Va considerato poi che tra i laureati triennali del 2012, il tasso di occupazione, a un anno dall’uscita dall’università, è dell 66%. Ossia quattro punti in meno rispetto a quello degli ex studenti dei corsi magistrali, che invece è fermo al il 70%. “Nella fase di ingresso – si legge nella sintesi dello studio – tutti i giovani italiani, laureati inclusi, incontrano difficoltà maggiori che in altri paesi. Per altro verso, nell’arco della vita lavorativa, la laurea continua a rappresentare un forte investimento contro la disoccupazione anche se meno efficace in Italia rispetto ad altri paesi”. Guardando al passato, si capisce come la situazione sia precipitata nel giro di poco tempo. Solo nel 2007 i numeri erano molto diversi. Il livello di disoccupazione, ad esempio, era la metà rispetto a oggi. Mentre nel 2008 i neodottori in cerca di lavoro si fermavano al 15,1% per i laureati di primo livello, e al 16,2% per quelli del secondo.

Ma anche chi riesce a trovare un impiego non vive di certo un momento fortunato. La stabilità è quasi un miraggio. Tra i laureati triennali solo il 26,9 % ha un contratto a tempo indeterminato. Percentuale che scende al 25,7% tra i magistrali e al 12,6% per quelli del ciclo unico. Più che un calo si può definire un vero e proprio crollo: dal 2008 si sono persi 15 punti percentuali per i triennali, 8 per i magistrali e 5 per gli ex studenti dei corsi a ciclo unico. Nell’analisi si registra poi un aumento del 5% in 5 anni degli impieghi senza regolamentazione, mentre il nero coinvolge 8 laureati su 100 per quanto riguarda i triennali, 9 su 100 tra i magistrali e 13 su 100 tra coloro che hanno preso una laurea a ciclo unico.

Non va meglio se si apre il capitolo retribuzioni. A 12 mesi dal titolo, gli stipendi superano a fatica la media dei 1000 euro netti mensili. E anche la forbice tra i laureati di primo livello e quelli di secondo è minima. Nello specifico: 1003 euro per i giovani con laurea triennale (-5% rispetto all’ultima rilevazione), 1038 per quelli con laurea magistrale (-3%). Cifra che scende a 970 per gli universitari del ciclo unico (-6%). Per tutti il dislivello (considerato anche il costo della vita) è di almeno -20 punti percentuali in 5 anni.

Ma a preoccupare è anche il dato sui giovani che decidono di intraprendere un percorso di studi universitario.
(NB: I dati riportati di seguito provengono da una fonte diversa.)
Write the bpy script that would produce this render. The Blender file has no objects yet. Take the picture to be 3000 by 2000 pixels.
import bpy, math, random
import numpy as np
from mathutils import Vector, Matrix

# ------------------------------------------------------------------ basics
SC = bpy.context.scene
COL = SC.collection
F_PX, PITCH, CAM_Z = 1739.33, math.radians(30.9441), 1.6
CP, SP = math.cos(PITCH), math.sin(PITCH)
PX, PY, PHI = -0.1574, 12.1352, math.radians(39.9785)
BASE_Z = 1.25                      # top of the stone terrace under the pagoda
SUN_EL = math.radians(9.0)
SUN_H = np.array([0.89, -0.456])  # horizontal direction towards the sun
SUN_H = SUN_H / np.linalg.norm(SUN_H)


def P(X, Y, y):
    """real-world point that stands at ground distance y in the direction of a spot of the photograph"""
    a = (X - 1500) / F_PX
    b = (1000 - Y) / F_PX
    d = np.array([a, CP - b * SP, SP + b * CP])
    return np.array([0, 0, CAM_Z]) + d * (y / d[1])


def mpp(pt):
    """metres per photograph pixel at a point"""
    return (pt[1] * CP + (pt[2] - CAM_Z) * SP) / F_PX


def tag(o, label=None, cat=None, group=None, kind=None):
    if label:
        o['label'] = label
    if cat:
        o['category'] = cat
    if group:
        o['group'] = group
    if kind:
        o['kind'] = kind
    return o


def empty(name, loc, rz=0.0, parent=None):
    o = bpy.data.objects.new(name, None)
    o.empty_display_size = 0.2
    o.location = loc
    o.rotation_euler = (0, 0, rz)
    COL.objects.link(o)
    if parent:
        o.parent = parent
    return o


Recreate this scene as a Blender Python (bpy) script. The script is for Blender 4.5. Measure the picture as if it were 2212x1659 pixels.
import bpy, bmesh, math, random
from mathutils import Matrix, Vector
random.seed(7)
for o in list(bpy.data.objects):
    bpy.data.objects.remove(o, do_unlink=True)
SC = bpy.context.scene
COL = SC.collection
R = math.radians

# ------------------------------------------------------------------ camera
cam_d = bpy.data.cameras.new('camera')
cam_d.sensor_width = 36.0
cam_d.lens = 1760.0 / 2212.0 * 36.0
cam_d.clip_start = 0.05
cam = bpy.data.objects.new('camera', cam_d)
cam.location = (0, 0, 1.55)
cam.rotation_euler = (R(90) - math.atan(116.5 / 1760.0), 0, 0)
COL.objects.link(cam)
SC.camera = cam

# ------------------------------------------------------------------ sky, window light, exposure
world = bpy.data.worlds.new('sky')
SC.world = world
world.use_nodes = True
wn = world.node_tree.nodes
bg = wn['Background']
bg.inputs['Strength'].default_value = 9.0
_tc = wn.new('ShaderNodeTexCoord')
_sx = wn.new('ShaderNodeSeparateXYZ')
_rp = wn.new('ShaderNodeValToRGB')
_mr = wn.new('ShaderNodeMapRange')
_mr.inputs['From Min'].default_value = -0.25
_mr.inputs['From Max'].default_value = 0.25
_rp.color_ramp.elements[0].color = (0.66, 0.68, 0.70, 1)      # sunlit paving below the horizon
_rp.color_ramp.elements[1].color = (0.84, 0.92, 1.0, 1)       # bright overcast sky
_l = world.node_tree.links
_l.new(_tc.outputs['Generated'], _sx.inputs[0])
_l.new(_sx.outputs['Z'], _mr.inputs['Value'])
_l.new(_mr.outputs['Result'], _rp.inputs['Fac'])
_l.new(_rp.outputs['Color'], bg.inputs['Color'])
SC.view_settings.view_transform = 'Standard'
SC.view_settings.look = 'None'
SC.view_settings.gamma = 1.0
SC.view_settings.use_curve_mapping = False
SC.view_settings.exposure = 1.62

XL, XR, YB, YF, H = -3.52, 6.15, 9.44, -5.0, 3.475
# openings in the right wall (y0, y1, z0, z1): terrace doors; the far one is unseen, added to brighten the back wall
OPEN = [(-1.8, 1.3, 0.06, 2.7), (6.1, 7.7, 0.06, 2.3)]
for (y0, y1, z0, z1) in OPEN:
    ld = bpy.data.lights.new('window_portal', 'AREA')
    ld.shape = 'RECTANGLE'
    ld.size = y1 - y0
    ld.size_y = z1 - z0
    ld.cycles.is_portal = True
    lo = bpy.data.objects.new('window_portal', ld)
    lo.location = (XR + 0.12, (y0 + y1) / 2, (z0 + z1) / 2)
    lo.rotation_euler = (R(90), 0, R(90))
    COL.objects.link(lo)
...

Prendendo in considerazione i diciannovenni neodiplomati, solo 3 su 10 si iscrivono a un ateneo. Un numero che ci allontana in dall’obiettivo fissato dalla Commissione Europea per il 2020, ovvero il raggiungimento del 40% di laureati nella popolazione tra i 30 e i 34 anni. “La documentazione Ocse indica che nel 2012 l’Italia si trovava agli ultimi posti per la quota di laureati sia per la fascia d’età 55-64 anni sia per quella 25-34 anni” rivela lo studio. “D’altra parte le aspettative di raggiungere l’obbiettivo fissato dalla Commissione Europea per il 2020 sono ormai vanificate per ammissione dello stesso governo italiano. Il quale ha rivisto l’obiettivo che più realisticamente si può attendere il nostro Paese raggiungendo al massimo il 26-27%. Stiamo rischiando di perdere ulteriore terreno e energie straordinarie”.